■ Instruction: Give the listing again exactly, omitting its images.
━━━ Information supplied ━━━
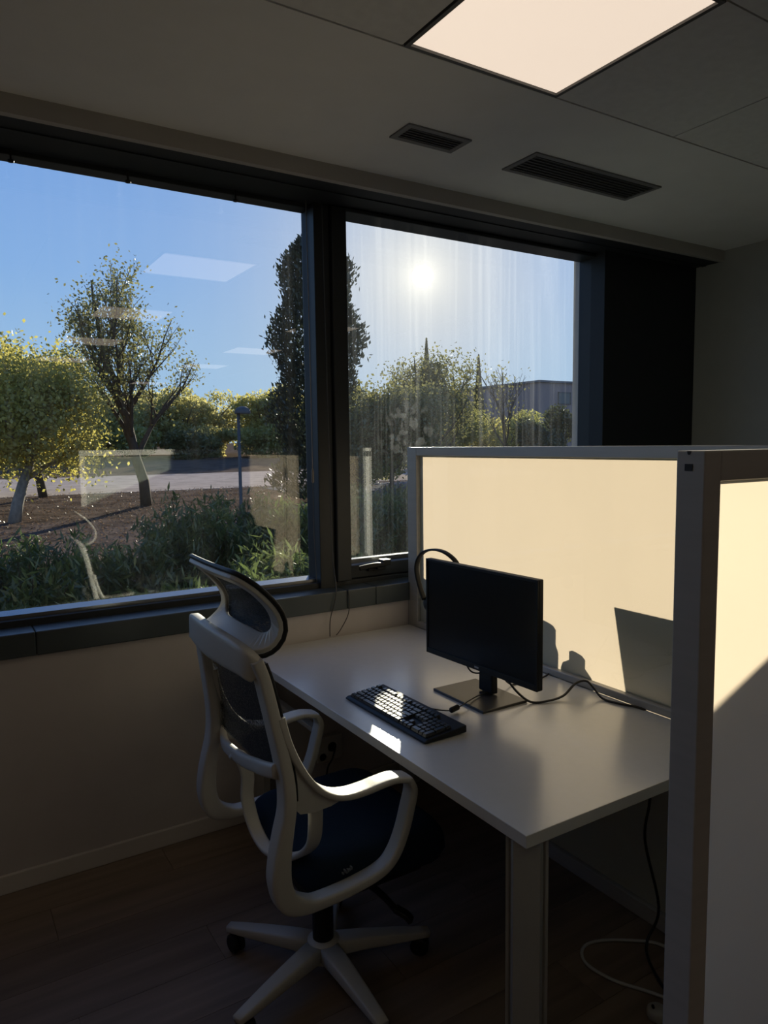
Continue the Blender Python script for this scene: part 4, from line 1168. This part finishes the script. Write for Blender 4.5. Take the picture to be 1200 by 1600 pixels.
# far building
bd = thing('building', 'mauve brick building with flat roof beyond the right-hand trees', 'building', (54, 52, terr(45)))
gz = terr(45)
poly = [(46.4, 45.0), (70, 45.0), (70, 66), (46.4, 66)]
MB().prism(poly, gz - .5, 7.0, 'z').build('walls', BRICK, bd)
MB().prism([(46.2, 44.8), (70.2, 44.8), (70.2, 66.2), (46.2, 66.2)], 7.0, 7.18, 'z').build('roof_edge', mat('roof_edge', (.16, .15, .15), .8, var=.05), bd)
for (x0, x1, z0, z1) in ((48.7, 50.3, 5.1, 6.2), (51.2, 52.8, 5.1, 6.2), (53.7, 55.3, 5.1, 6.2), (48.7, 50.3, 2.2, 3.4), (51.2, 52.8, 2.2, 3.4)):
    f = MB().box((x0, 44.93, z0), (x1, 45.02, z0 + .08)).box((x0, 44.93, z1 - .08), (x1, 45.02, z1)).box((x0, 44.93, z0), (x0 + .08, 45.02, z1)).box((x1 - .08, 44.93, z0), (x1, 45.02, z1)).build('window', LAMPG, bd)
    pn = MB().box((x0 + .08, 44.96, z0 + .08), (x1 - .08, 45.01, z1 - .08)).build('pane', FARGL, f)


def car(base, paint, lab, ang):
    t = thing('car', lab, 'car', base, 'parked cars beyond the trees')
    ca, sa = math.cos(ang), math.sin(ang)
    def T(b): b.v = [(base[0] + x * ca - y * sa, base[1] + x * sa + y * ca, base[2] + z) for x, y, z in b.v]; return b
    body = [(-2.1, .30), (2.1, .30), (2.15, .55), (2.05, .78), (1.2, .88), (-1.75, .92), (-2.1, .85), (-2.15, .55)]
    T(MB().prism(body, -.85, .85, 'y')).build('body', paint, t, bevel=.05)
    cab = [(1.15, .88), (.45, 1.38), (-1.0, 1.43), (-1.75, .92)]
    T(MB().prism(cab, -.72, .72, 'y')).build('cabin', FARGL, t, bevel=.05)
    T(MB().prism([(.42, 1.37), (-.98, 1.42), (-.98, 1.46), (.40, 1.41)], -.70, .70, 'y')).build('roof', paint, t, bevel=.02)
    for x in (-1.3, 1.3):
        for y in (-.85, .68):
            T(MB().lathe([(.2, 0), (.31, .02), (.31, .16), (.2, .17)], (x, y, .31), 16, 'y')).build('wheel', BLACKP, t)


car(gp(21.7, 26.6), mat('white_car_paint', (.75, .75, .74), .2, spec=.7, var=.01), 'white car parked beyond the trees, left of the two', math.radians(8))
car(gp(26.6, 28.6), mat('grey_car_paint', (.32, .36, .40), .2, spec=.7, var=.01), 'grey-blue car parked beyond the trees, right of the two', math.radians(8))

# parts under legs (foot) were authored in world space: undo the parent offset
for o in list(D.objects):
    if o.parent and o.parent.type == 'MESH' and o.parent.parent and o.name.split('.')[0] in ('foot', 'maker_tag', 'pane'):
        w = WORLD.get(o.parent.parent.name)
        o.location = (0, 0, 0)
━━━
■ Exercise result:
Continue the Blender Python script for this scene: part 4, from line 1168. This part finishes the script. Write for Blender 4.5. Take the picture to be 1200 by 1600 pixels.
# far building
bd = thing('building', 'mauve brick building with flat roof beyond the right-hand trees', 'building', (54, 52, terr(45)))
gz = terr(45)
poly = [(46.4, 45.0), (70, 45.0), (70, 66), (46.4, 66)]
MB().prism(poly, gz - .5, 7.0, 'z').build('walls', BRICK, bd)
MB().prism([(46.2, 44.8), (70.2, 44.8), (70.2, 66.2), (46.2, 66.2)], 7.0, 7.18, 'z').build('roof_edge', mat('roof_edge', (.16, .15, .15), .8, var=.05), bd)
for (x0, x1, z0, z1) in ((48.7, 50.3, 5.1, 6.2), (51.2, 52.8, 5.1, 6.2), (53.7, 55.3, 5.1, 6.2), (48.7, 50.3, 2.2, 3.4), (51.2, 52.8, 2.2, 3.4)):
    f = MB().box((x0, 44.93, z0), (x1, 45.02, z0 + .08)).box((x0, 44.93, z1 - .08), (x1, 45.02, z1)).box((x0, 44.93, z0), (x0 + .08, 45.02, z1)).box((x1 - .08, 44.93, z0), (x1, 45.02, z1)).build('window', LAMPG, bd)
    pn = MB().box((x0 + .08, 44.96, z0 + .08), (x1 - .08, 45.01, z1 - .08)).build('pane', FARGL, f)


def car(base, paint, lab, ang):
    t = thing('car', lab, 'car', base, 'parked cars beyond the trees')
    ca, sa = math.cos(ang), math.sin(ang)
    def T(b): b.v = [(base[0] + x * ca - y * sa, base[1] + x * sa + y * ca, base[2] + z) for x, y, z in b.v]; return b
    body = [(-2.1, .30), (2.1, .30), (2.15, .55), (2.05, .78), (1.2, .88), (-1.75, .92), (-2.1, .85), (-2.15, .55)]
    T(MB().prism(body, -.85, .85, 'y')).build('body', paint, t, bevel=.05)
    cab = [(1.15, .88), (.45, 1.38), (-1.0, 1.43), (-1.75, .92)]
    T(MB().prism(cab, -.72, .72, 'y')).build('cabin', FARGL, t, bevel=.05)
    T(MB().prism([(.42, 1.37), (-.98, 1.42), (-.98, 1.46), (.40, 1.41)], -.70, .70, 'y')).build('roof', paint, t, bevel=.02)
    for x in (-1.3, 1.3):
        for y in (-.85, .68):
            T(MB().lathe([(.2, 0), (.31, .02), (.31, .16), (.2, .17)], (x, y, .31), 16, 'y')).build('wheel', BLACKP, t)


car(gp(21.7, 26.6), mat('white_car_paint', (.75, .75, .74), .2, spec=.7, var=.01), 'white car parked beyond the trees, left of the two', math.radians(8))
car(gp(26.6, 28.6), mat('grey_car_paint', (.32, .36, .40), .2, spec=.7, var=.01), 'grey-blue car parked beyond the trees, right of the two', math.radians(8))

# parts under legs (foot) were authored in world space: undo the parent offset
for o in list(D.objects):
    if o.parent and o.parent.type == 'MESH' and o.parent.parent and o.name.split('.')[0] in ('foot', 'maker_tag', 'pane'):
        w = WORLD.get(o.parent.parent.name)
        o.location = (0, 0, 0)